El próximo fin de la concesión del Aeropuerto Alfonso Bonilla Aragón de Cali abre un debate que no podemos tomar a la ligera. La terminal aérea que conecta al suroccidente con el mundo se encuentra hoy en un punto de inflexión: ¿seguirá siendo eficiente, segura y competitiva, o caerá en la trampa de la burocracia y el abandono estatal?
Este no es un aeropuerto cualquiera. Es el tercero en importancia en Colombia, movilizó 6,7 millones de pasajeros en 2024 —superando incluso los niveles prepandemia— y conecta con 34 destinos a través de 11 aerolíneas, incluyendo rutas nacionales e internacionales. Además, fue clave para recibir a más de 12.000 delegados internacionales durante la COP16, logrando operar con picos de hasta 54 vuelos por hora. También es vital para las exportaciones agrícolas del Valle del Cauca y para el turismo de Cali y su área metropolitana.
Ante el vencimiento del contrato con Aerocali, la Agencia Nacional de Infraestructura (ANI) decidió extender la concesión hasta el 31 de agosto de 2025 —fecha en la que se publica esta columna—. Durante este tiempo, se destinarán 15.000 millones de pesos para ejecutar 17 obras urgentes: reposición de losas, renovación del asfalto en pista, estabilización de taludes, mejoras en el sistema antiincendios y ayudas visuales. Sin embargo, a partir de septiembre de 2025, la Aeronáutica Civil (Aerocivil) asumirá la operación directa, inicialmente por ocho meses, con un costo estimado entre 30.000 y 90.000 millones de pesos para mantenimiento e infraestructura.
Y aquí radica la preocupación. La experiencia en Colombia nos ha mostrado que, cuando un aeropuerto vuelve a manos del Estado, el deterioro no tarda en aparecer: retrasos en el mantenimiento, decisiones atravesadas por intereses políticos y no técnicos, falta de inversión en modernización y, en consecuencia, un servicio deficiente para los pasajeros. Lo que debería ser un motor de desarrollo regional corre el riesgo de convertirse en un símbolo más del centralismo, de la desidia administrativa y de la improvisación.

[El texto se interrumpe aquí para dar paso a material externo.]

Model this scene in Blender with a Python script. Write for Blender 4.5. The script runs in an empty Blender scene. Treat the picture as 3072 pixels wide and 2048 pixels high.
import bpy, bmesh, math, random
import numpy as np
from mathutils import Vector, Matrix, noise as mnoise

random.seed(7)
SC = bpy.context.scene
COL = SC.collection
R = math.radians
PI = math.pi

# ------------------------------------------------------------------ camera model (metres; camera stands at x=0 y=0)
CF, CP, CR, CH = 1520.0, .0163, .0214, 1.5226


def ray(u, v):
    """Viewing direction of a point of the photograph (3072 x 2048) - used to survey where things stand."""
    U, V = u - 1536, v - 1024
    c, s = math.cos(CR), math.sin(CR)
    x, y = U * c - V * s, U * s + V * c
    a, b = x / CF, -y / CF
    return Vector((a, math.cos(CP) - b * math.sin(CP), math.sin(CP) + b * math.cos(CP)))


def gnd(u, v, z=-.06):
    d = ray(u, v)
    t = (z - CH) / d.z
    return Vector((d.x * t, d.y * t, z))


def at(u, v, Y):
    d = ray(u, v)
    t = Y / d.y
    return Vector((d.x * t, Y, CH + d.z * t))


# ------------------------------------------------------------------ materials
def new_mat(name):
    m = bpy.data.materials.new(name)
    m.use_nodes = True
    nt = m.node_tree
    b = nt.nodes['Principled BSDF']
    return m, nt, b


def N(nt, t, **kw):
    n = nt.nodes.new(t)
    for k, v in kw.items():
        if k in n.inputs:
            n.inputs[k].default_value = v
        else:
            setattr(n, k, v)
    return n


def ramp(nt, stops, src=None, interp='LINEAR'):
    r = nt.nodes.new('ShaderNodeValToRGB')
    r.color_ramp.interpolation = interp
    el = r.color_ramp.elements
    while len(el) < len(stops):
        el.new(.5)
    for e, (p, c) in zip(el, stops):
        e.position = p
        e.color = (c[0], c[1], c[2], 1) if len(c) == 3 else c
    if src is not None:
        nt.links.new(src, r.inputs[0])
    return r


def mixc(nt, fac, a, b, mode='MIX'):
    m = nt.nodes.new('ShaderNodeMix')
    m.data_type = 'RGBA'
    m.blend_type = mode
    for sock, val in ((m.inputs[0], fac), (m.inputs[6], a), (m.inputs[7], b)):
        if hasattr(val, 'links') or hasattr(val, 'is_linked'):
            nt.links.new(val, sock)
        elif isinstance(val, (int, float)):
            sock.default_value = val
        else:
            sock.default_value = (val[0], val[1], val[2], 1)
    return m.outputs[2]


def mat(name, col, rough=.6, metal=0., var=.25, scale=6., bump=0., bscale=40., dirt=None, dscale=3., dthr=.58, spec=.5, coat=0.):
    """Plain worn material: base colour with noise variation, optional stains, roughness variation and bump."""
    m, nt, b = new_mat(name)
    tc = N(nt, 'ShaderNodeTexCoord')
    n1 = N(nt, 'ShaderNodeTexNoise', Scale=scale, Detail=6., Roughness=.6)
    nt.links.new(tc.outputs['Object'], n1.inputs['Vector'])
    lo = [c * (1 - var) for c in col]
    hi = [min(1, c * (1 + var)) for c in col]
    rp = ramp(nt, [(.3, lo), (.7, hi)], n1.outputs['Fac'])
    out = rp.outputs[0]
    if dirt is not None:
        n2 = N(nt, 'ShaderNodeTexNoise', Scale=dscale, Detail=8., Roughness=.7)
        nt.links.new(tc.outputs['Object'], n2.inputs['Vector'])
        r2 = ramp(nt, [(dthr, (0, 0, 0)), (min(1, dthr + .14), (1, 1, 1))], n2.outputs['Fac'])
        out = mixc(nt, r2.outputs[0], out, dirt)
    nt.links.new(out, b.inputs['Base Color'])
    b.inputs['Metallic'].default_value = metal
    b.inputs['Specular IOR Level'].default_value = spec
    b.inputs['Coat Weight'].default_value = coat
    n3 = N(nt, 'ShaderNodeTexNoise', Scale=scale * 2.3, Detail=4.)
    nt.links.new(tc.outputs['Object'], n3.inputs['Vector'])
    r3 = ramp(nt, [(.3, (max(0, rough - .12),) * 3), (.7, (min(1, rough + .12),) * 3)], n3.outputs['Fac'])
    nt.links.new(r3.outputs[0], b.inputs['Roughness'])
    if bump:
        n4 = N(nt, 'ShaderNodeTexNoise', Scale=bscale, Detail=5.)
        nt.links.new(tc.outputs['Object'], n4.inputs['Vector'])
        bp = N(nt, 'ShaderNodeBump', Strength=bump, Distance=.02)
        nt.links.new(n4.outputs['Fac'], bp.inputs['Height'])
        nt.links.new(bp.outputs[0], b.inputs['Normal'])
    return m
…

El riesgo es real: burocratización, con decisiones administrativas que prioricen la política sobre la técnica; menor inversión estratégica frente a la que puede garantizar un concesionario privado; y cuellos de botella operativos que afecten la confianza de pasajeros, turistas, exportadores y aerolíneas. ¿Nos podemos dar el lujo de jugar con el aeropuerto que sostiene la competitividad del suroccidente colombiano?
Sin embargo, también existe una salida esperanzadora. No se trata de demonizar al Estado, sino de reconocer que la gestión de un aeropuerto exige visión empresarial, disciplina financiera, tecnología de punta y capacidad de reacción inmediata ante cualquier eventualidad. La administración pública puede y debe ser parte de la solución, pero no con improvisación ni intereses particulares, sino bajo un esquema de alianzas público-privadas sólidas, con vigilancia ciudadana y un liderazgo regional decidido.
La pregunta de fondo es clara: ¿queremos un aeropuerto que potencie la región y la conecte con el mundo, o uno que se estanque en las promesas incumplidas?
El Alfonso Bonilla Aragón no es solo una pista y un edificio. Es la puerta de entrada al desarrollo regional. Cerrar esa puerta con decisiones apresuradas o burocráticas sería condenarnos a volar cada vez más bajo. La responsabilidad de mantenerla abierta recae no solo en el Gobierno, sino también en los empresarios, la ciudadanía y los líderes locales, que deben exigir transparencia, planeación y visión de largo plazo.
Porque de lo contrario, lo que está en juego no es solo la operación de un aeropuerto: es la capacidad de una región de seguir conectada con el futuro.